What the task asks => Write out the listing below again, precisely as it is given.
----- Dataset section -----
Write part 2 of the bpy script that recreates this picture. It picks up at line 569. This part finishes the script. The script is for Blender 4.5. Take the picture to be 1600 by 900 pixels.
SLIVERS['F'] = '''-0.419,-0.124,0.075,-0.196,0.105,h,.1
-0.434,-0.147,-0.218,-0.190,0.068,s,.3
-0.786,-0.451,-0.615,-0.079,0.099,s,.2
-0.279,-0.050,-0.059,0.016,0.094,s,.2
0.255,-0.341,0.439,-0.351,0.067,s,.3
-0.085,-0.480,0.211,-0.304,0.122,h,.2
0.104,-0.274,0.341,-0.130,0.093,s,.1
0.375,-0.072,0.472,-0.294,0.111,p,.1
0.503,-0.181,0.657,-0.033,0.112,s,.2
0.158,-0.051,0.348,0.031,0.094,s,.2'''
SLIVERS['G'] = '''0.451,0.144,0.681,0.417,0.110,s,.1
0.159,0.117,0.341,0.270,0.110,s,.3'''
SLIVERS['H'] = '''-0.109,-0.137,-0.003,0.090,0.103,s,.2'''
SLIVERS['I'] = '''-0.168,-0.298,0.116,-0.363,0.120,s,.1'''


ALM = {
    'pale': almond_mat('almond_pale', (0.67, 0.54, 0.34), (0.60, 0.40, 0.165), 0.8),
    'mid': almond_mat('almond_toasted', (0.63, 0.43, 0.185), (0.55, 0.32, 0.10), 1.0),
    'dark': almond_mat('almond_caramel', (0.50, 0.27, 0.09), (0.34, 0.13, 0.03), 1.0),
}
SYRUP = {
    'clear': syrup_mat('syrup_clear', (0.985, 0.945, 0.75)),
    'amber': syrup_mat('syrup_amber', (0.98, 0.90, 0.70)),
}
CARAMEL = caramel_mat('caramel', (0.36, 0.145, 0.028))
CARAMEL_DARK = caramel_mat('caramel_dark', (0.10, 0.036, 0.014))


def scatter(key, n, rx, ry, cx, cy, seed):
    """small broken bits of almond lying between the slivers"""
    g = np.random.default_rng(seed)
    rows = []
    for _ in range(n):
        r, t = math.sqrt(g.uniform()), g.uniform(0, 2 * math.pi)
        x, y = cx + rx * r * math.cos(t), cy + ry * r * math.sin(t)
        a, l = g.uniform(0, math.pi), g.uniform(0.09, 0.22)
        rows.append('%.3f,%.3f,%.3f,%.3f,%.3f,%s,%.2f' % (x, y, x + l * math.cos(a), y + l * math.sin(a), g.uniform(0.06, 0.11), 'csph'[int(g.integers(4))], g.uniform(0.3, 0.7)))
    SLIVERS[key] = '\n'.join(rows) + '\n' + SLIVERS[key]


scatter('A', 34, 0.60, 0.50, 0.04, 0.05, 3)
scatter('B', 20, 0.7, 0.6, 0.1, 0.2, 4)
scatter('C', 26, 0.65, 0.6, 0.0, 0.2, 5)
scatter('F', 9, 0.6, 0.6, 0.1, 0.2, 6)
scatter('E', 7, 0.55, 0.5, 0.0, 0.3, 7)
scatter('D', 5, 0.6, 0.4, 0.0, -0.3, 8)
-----
The completed task =>
Write part 2 of the bpy script that recreates this picture. It picks up at line 569. This part finishes the script. The script is for Blender 4.5. Take the picture to be 1600 by 900 pixels.
SLIVERS['F'] = '''-0.419,-0.124,0.075,-0.196,0.105,h,.1
-0.434,-0.147,-0.218,-0.190,0.068,s,.3
-0.786,-0.451,-0.615,-0.079,0.099,s,.2
-0.279,-0.050,-0.059,0.016,0.094,s,.2
0.255,-0.341,0.439,-0.351,0.067,s,.3
-0.085,-0.480,0.211,-0.304,0.122,h,.2
0.104,-0.274,0.341,-0.130,0.093,s,.1
0.375,-0.072,0.472,-0.294,0.111,p,.1
0.503,-0.181,0.657,-0.033,0.112,s,.2
0.158,-0.051,0.348,0.031,0.094,s,.2'''
SLIVERS['G'] = '''0.451,0.144,0.681,0.417,0.110,s,.1
0.159,0.117,0.341,0.270,0.110,s,.3'''
SLIVERS['H'] = '''-0.109,-0.137,-0.003,0.090,0.103,s,.2'''
SLIVERS['I'] = '''-0.168,-0.298,0.116,-0.363,0.120,s,.1'''


ALM = {
    'pale': almond_mat('almond_pale', (0.67, 0.54, 0.34), (0.60, 0.40, 0.165), 0.8),
    'mid': almond_mat('almond_toasted', (0.63, 0.43, 0.185), (0.55, 0.32, 0.10), 1.0),
    'dark': almond_mat('almond_caramel', (0.50, 0.27, 0.09), (0.34, 0.13, 0.03), 1.0),
}
SYRUP = {
    'clear': syrup_mat('syrup_clear', (0.985, 0.945, 0.75)),
    'amber': syrup_mat('syrup_amber', (0.98, 0.90, 0.70)),
}
CARAMEL = caramel_mat('caramel', (0.36, 0.145, 0.028))
CARAMEL_DARK = caramel_mat('caramel_dark', (0.10, 0.036, 0.014))


def scatter(key, n, rx, ry, cx, cy, seed):
    """small broken bits of almond lying between the slivers"""
    g = np.random.default_rng(seed)
    rows = []
    for _ in range(n):
        r, t = math.sqrt(g.uniform()), g.uniform(0, 2 * math.pi)
        x, y = cx + rx * r * math.cos(t), cy + ry * r * math.sin(t)
        a, l = g.uniform(0, math.pi), g.uniform(0.09, 0.22)
        rows.append('%.3f,%.3f,%.3f,%.3f,%.3f,%s,%.2f' % (x, y, x + l * math.cos(a), y + l * math.sin(a), g.uniform(0.06, 0.11), 'csph'[int(g.integers(4))], g.uniform(0.3, 0.7)))
    SLIVERS[key] = '\n'.join(rows) + '\n' + SLIVERS[key]


scatter('A', 34, 0.60, 0.50, 0.04, 0.05, 3)
scatter('B', 20, 0.7, 0.6, 0.1, 0.2, 4)
scatter('C', 26, 0.65, 0.6, 0.0, 0.2, 5)
scatter('F', 9, 0.6, 0.6, 0.1, 0.2, 6)
scatter('E', 7, 0.55, 0.5, 0.0, 0.3, 7)
scatter('D', 5, 0.6, 0.4, 0.0, -0.3, 8)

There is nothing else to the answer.